Effective ways to request help with Tcl-related problems

Effective ways to request help with Tcl-related problems

See Also

debugging
Getting Help
How to Ask Questions the Smart Way , Eric S. Raymond
How to read answers posted on the comp.lang.tcl newsgroup
Why people don't answer posted questions , Mark-Jason Dominus, comp.lang.perl, 1995-11-09
Fixing the wrong problem

Description

Here are some of the places on the internet where questions relating to how one programs in Tcl, or makes use of Tcl, can be discussed.

LV:

  • My first suggestion is to take several deep breaths, as it sounds like you are about to hypervenilate.
  • Be prepared to show what your current code looks like.
  • As specifically as possible, tell what it is that the shown code should do. If your code is very long, feel free to visit the wiki's graffiti or new pages page and start a new wiki page and just glue your code in there and then give a url.
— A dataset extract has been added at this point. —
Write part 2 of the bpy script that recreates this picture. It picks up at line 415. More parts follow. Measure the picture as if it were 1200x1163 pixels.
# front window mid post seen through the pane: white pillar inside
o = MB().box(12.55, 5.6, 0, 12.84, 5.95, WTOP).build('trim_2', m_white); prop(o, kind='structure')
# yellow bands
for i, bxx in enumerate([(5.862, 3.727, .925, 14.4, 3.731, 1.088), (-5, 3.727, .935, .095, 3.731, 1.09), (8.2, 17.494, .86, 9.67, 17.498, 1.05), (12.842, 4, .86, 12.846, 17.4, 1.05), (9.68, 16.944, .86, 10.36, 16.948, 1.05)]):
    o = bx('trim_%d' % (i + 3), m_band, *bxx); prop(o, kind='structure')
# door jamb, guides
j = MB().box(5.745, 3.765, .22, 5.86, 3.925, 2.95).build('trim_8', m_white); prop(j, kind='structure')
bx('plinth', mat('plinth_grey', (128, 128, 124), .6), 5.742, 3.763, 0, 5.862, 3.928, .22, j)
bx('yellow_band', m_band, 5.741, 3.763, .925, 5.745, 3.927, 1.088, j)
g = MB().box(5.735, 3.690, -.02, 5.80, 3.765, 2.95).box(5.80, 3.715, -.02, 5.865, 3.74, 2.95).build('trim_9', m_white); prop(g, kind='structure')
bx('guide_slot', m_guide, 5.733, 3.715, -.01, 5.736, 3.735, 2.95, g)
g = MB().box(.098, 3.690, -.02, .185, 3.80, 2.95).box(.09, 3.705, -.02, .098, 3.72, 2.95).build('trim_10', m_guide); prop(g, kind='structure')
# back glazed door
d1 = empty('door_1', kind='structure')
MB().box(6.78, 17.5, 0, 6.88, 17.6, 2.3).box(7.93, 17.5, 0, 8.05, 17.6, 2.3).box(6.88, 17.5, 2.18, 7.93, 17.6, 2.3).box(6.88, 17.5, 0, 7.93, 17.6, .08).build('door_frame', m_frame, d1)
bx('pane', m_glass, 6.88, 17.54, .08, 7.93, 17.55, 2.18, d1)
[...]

Or, if you have your own web page, just give a url to that.
  • tell what kind of computer and operating system you are using, along with what version of tcl/expect ...
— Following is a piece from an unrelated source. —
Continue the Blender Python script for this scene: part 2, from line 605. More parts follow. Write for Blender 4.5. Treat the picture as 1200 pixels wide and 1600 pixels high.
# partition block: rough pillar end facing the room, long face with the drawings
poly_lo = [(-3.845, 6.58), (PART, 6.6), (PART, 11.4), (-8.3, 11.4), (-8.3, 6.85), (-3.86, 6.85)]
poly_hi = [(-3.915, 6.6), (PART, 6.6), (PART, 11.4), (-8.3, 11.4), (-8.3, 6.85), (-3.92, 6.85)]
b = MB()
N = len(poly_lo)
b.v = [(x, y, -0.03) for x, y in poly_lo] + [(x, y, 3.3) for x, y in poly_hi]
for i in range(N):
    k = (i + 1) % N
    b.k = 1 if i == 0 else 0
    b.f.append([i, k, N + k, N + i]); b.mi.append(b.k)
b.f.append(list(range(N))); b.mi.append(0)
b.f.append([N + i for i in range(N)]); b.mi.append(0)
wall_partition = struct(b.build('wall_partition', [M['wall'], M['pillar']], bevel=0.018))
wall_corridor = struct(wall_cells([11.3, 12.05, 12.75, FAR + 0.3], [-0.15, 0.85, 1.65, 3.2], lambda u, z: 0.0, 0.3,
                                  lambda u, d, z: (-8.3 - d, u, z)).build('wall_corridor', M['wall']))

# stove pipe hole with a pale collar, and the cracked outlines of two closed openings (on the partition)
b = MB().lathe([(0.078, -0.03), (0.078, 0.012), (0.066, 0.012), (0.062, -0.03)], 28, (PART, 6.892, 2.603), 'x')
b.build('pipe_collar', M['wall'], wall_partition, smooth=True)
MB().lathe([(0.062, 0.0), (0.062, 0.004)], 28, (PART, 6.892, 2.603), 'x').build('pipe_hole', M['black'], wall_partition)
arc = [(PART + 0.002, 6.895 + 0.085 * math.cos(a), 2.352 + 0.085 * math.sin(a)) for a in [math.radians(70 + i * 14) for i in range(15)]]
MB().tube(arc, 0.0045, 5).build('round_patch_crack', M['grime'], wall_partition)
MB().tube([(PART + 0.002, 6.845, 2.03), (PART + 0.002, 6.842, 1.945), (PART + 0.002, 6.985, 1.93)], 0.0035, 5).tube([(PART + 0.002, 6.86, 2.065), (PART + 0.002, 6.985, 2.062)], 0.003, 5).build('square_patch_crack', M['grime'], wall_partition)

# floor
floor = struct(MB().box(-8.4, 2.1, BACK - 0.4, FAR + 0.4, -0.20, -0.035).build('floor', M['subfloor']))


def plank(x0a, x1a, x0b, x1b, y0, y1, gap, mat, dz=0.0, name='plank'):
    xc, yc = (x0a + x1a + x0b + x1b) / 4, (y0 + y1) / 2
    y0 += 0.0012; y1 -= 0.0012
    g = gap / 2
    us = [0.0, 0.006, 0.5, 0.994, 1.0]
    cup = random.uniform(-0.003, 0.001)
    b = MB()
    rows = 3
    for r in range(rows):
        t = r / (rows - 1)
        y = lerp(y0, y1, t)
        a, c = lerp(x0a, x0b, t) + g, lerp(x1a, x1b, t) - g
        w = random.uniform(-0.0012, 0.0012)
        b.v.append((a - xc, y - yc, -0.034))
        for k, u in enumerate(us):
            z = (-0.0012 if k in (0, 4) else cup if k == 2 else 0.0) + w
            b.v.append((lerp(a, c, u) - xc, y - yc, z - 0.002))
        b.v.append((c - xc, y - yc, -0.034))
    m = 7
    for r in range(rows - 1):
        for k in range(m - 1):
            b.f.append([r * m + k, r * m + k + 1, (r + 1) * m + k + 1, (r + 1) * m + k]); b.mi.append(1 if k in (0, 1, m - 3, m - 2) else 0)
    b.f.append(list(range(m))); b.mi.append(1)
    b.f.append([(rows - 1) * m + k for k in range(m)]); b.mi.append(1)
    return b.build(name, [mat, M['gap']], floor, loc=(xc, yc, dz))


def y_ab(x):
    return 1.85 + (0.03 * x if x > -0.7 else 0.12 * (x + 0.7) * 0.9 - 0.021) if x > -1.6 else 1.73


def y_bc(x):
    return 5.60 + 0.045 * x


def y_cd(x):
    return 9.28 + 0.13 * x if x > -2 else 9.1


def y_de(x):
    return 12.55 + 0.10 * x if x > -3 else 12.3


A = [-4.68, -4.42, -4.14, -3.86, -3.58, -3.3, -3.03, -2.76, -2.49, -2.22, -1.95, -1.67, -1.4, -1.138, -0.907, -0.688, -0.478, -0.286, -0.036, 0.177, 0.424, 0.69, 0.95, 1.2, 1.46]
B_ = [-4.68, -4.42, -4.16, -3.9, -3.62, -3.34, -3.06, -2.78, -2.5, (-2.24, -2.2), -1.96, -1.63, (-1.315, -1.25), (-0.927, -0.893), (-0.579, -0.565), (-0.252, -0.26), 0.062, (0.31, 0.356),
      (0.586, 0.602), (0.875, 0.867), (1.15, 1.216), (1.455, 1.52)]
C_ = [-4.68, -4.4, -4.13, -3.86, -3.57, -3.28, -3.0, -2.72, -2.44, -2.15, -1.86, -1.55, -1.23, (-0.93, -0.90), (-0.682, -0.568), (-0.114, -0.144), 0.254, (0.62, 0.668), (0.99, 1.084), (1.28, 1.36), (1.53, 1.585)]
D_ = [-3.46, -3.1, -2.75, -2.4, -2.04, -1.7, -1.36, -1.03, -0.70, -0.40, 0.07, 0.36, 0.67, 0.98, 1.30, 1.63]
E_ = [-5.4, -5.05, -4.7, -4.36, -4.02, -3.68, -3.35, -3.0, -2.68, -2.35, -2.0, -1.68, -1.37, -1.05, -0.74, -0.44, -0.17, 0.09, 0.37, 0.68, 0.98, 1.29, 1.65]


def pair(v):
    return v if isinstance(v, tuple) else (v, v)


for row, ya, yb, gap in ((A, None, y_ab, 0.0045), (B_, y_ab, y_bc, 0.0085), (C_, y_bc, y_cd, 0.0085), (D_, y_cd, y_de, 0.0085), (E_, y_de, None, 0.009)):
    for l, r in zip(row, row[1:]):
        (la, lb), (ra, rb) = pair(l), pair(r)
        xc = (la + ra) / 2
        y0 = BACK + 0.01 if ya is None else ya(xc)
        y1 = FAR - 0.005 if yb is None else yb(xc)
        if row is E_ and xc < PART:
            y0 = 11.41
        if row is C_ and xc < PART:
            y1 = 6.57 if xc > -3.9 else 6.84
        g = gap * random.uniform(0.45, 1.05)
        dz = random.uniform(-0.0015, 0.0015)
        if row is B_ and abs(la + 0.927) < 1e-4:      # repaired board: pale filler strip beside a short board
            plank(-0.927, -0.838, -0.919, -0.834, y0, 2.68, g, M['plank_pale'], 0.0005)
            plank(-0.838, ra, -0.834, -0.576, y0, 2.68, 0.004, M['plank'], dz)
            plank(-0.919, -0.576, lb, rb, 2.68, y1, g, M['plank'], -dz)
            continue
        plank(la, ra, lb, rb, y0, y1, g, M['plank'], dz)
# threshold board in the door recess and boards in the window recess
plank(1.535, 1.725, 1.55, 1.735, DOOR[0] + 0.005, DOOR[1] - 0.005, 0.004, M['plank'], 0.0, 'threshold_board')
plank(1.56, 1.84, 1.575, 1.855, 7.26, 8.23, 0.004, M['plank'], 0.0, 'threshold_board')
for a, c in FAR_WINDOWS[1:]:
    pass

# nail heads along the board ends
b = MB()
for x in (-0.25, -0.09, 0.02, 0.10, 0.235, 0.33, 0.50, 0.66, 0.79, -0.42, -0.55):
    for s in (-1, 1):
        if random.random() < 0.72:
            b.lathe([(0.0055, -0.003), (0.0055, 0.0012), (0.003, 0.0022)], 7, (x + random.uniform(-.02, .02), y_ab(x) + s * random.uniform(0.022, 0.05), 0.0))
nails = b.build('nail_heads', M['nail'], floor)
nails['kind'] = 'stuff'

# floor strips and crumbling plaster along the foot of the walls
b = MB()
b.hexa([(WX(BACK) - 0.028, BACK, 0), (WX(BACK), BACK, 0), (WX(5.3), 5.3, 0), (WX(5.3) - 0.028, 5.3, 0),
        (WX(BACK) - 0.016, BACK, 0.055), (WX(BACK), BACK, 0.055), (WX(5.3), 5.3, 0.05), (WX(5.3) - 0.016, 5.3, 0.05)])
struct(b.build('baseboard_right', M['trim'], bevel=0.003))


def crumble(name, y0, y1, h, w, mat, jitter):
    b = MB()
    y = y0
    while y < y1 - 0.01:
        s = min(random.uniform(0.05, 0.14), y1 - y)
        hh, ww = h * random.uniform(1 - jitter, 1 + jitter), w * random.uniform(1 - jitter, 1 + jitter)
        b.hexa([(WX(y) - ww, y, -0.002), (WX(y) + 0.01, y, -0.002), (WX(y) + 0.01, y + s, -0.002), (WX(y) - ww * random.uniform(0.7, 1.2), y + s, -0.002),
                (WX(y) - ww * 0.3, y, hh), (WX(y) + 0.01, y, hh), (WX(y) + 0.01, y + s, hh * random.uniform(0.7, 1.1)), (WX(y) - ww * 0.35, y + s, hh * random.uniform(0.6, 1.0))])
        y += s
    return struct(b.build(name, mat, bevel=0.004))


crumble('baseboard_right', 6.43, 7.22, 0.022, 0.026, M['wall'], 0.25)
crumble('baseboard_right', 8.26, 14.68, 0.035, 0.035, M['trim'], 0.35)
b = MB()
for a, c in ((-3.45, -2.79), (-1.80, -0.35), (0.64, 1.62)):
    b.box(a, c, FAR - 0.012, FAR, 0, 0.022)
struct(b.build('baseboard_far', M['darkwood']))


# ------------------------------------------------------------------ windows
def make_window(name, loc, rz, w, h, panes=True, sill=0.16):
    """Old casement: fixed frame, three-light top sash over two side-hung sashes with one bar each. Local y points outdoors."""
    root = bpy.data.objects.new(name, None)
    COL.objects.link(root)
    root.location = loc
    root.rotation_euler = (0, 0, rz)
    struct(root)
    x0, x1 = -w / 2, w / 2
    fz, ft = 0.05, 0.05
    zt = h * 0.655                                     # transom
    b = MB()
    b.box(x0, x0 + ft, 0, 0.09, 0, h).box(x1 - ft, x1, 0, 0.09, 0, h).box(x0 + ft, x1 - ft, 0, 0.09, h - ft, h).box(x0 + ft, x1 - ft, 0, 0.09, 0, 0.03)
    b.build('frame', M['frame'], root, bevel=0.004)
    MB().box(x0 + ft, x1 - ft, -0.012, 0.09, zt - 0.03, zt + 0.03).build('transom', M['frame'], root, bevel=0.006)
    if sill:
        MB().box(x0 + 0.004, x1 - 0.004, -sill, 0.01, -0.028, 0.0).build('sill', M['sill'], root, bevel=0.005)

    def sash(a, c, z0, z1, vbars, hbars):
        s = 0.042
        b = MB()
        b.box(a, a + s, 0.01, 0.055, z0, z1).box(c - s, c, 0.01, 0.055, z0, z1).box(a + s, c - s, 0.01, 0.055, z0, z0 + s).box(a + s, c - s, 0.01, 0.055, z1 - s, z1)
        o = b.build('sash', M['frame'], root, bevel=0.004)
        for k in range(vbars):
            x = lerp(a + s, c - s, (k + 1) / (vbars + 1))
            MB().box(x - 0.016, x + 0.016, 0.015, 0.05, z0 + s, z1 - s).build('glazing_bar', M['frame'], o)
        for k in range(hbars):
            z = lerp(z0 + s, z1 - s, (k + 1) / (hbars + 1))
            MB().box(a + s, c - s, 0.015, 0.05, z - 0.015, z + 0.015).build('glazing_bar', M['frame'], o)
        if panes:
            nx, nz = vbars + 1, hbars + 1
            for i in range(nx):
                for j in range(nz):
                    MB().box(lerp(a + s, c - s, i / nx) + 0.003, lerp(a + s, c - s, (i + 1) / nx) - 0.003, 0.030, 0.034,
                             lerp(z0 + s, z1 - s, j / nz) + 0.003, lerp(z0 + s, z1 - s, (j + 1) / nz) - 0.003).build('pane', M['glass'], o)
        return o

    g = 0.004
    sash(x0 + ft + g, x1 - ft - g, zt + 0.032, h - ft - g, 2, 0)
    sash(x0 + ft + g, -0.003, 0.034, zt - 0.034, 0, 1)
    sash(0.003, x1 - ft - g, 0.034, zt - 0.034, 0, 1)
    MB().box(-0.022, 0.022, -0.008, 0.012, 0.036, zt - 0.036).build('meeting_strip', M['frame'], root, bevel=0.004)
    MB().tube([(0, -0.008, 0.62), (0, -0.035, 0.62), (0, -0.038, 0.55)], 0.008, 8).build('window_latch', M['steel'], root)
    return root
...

These steps will help you in that focusing on positive actions should slow down your heart rate and regulate your breathing... and for us it provides us a common background from which to try to help you.

Cameron: On communicating code fragments and the limitations of this medium: the constraint is a good thing. Working to reduce your situation to a textual description augmented by at most a couple of lines of code is sure to benefit everyone concerned.

LV: Good point - I really hammer my users on this point. Handing me a foreign piece of code thousands of lines and procs long is guaranteed to cause me to try to hand it back ... On the other hand, showing me a small piece of code - hopefully stand alone so that I can try it on my machine without having to load and build a thousand pieces - results in me being able to 'tinker'.

DNew: Also, it can be helpful to describe the larger, over-all problem in addition to the Tcl question you have. You may be seeking help getting a sub-optimal solution working, or someone else may have already solved the larger problem for you.

[Months later, CL muses on the idea of construction of minimal examples.]


LV: later muses that often he finds the person asking the question is too close to the trees to see the forest - that is to say, asks questions about the immediate error rather than stepping back and seeing if there are more fundamental misunderstandings or assumptions. CL replies, though, that it's hard to know how to operationalize that, in a content-free way. The naive can easily go too far in the other direction. On one hand, yes, people frequently come through asking extremely involved questions about the Tcl/Tk Tclet Plugin, say, without understanding the most basic facts about the differences between server-side and client-side processing. On the other hand, we have folks who give us pages of details about version numbers, processor variant, script source, and so on, when all that's going on ("in their visible spectrum") is that they have "" where they want {}. All I know to do is condition people to expect to engage in civil, productive conversation.


Without qualification, "urgent" might mean anything from a few hours to a few months, and "beginner" ranges between twelve-year-old with first computer to fifty-five-year-old engineer who has used Expect for a decade without realizing it's a superset of Tcl. The quality of questions strongly determines the quality of responses that you will get.


LV: Just a bit of internet manners to consider. Most people don't want to receive personal phone calls, or visits at the house, from internet strangers. So please exercise restraint.

On the other hand, in this age of lawsuits, developers should not be surprised, or offended, if a company requests contact information about a package they want to use. Just because the package has a BSD license, GPL, etc. doesn't mean that the lawyers won't push for such information so that they can clarify any ambiguous wording in the license.